«Nos
estáis matando a todos. Esto es sólo carnicería social», rezaba la
pancarta de Marcello di Finizio, el hostelero de Trieste que puso a
prueba sus dotes de funámbulo sobre la cúpula de la basílica de San
Pedro. La expresión «carnicería social» es afortunada, aunque más
apropiado sería hablar de charcutería, porque la matanza la están
haciendo sobre una sociedad hecha papilla, de carnes blandas e
invertebradas, una sociedad sin fibra ni resistencia, que si la pinchan
sangra; pero a la que le falta la energía vital para convertir ese dolor
en acicate moral. Aquella quimera llamada pomposamente Estado de
Bienestar, con su olimpiada de derechos, era el trampantojo que infundió
en la sociedad la creencia desquiciada de que se puede vivir sin mirar
al cielo y sin abrazar al prójimo; y derrumbado ese trampantojo, la
sociedad desvinculada y amorfa se queda sin otro horizonte que el
resentimiento. Enrique Jardiel Poncela lo vislumbró proféticamente en el
prólogo de su novela La tournée de Dios:
-La Humanidad, descentrada, puesta de espaldas a
todas las cualidades espirituales, desdeñosa de lo estimulante y de lo
consolador, y enfrentada con todos los materialismos perturbadores y
entristecedores, ha perdido la perspicacia de ver dentro de sí, no sabe a
qué achacar su mal sabor de boca y se revuelve contra esto y contra
aquello, sedienta de venganza y convencida de que debe de haber alguien o algo
culpable de que ella no se encuentre a gusto. Esta indignación es para
la Humanidad un goce, porque para un miserable siempre es un placer el
poder injuriar. Y la Humanidad recurre a esa indignación para hacerse la
vida soportable.
Mientras el trampantojo duró, esta indignación
sin consuelo se anestesió con un festín de «derechos». Jardiel lo
señalaba en aquel prólogo genial: «La palabra derecho
sale de todas las bocas: Yo tengo derecho. -¿Con qué derecho?.

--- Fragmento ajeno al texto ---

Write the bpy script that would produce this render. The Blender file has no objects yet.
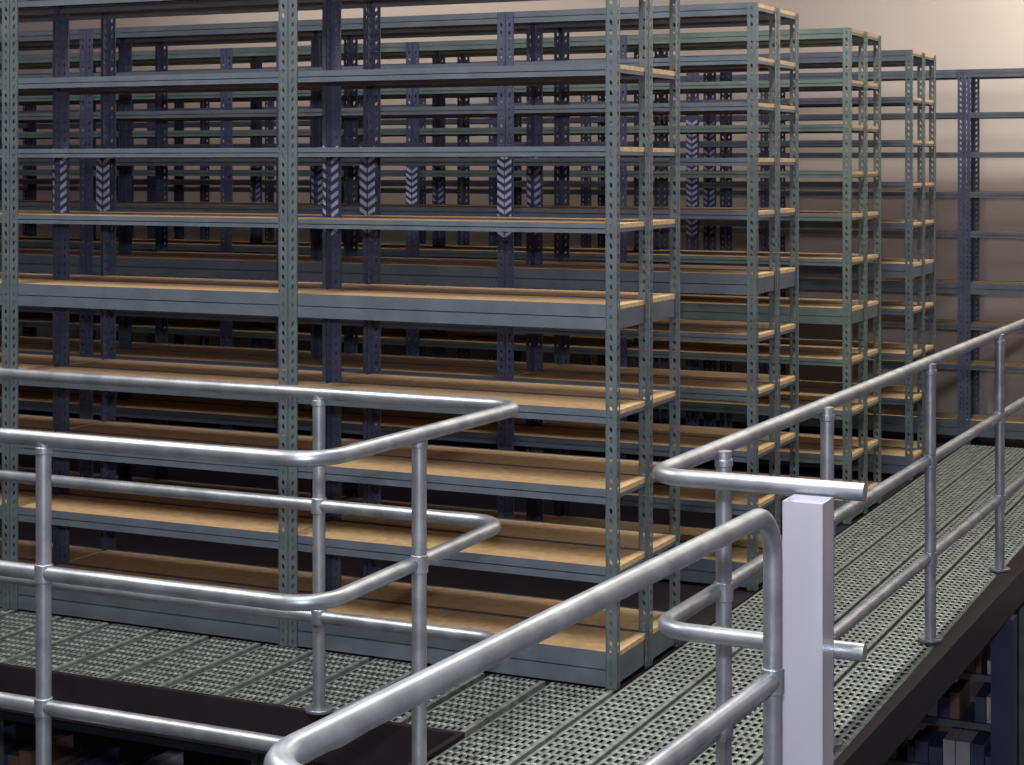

-Defiendo mis derechos. -¡No hay derecho!. -Estoy en mi derecho».
Pero el festín de «derechos» degeneró inevitablemente en demogresca, que
es ese estado en el que todo el mundo se aborrece y murmura y calumnia,
y cada individuo se atrinchera en sí mismo, para poder descargar su
odio sobre los demás. «A derecha e izquierda -proseguía Jardiel-
encuentra uno gentes que desdeñan lo que han logrado, que desean lo que
no tienen y que, en el fondo, querrían que nadie tuviese nada». Esta es
la verdadera «carnicería social» que nos aflige: un descontento y
malestar crecientes que se expresa de las formas más variopintas, desde
la flojera y pesadumbre de vivir hasta el vandalismo más feroz; y sobre
esta carnicería social previa, lograda en época de vacas gordas, hacen
ahora picadillo, en época de vacas flacas. Pero si ahora pueden hacer
picadillo con nosotros es porque antes dejamos que nos engolosinaran con
todos los materialismos perturbadores y entristecedores que nos
descentraron y pusieron de espaldas a todas las cualidades espirituales.
Derrumbado el trampantojo, a la sociedad desvinculada y amorfa no le
queda más que un odio desnortado, sediento de encontrar culpables: unos,
como ese mozalbete mallorquín que coleccionaba explosivos, tratan de
desaguarlo poniendo bombas; otros, reclamando la independencia.
Es la tragedia de una sociedad que se ha quedado
sin Dios y sin prójimo, la tragedia de una sociedad apóstata, sin fe,
esperanza ni caridad. O, como decía Jardiel: «La humanidad, al sacudirse
el suave yugo del Espíritu, ha caído bajo el yugo implacable del
Destino». Nos están, en efecto, matando a todos; pero antes bebimos
alegremente el veneno que nos emborrachó y ahora nos mata.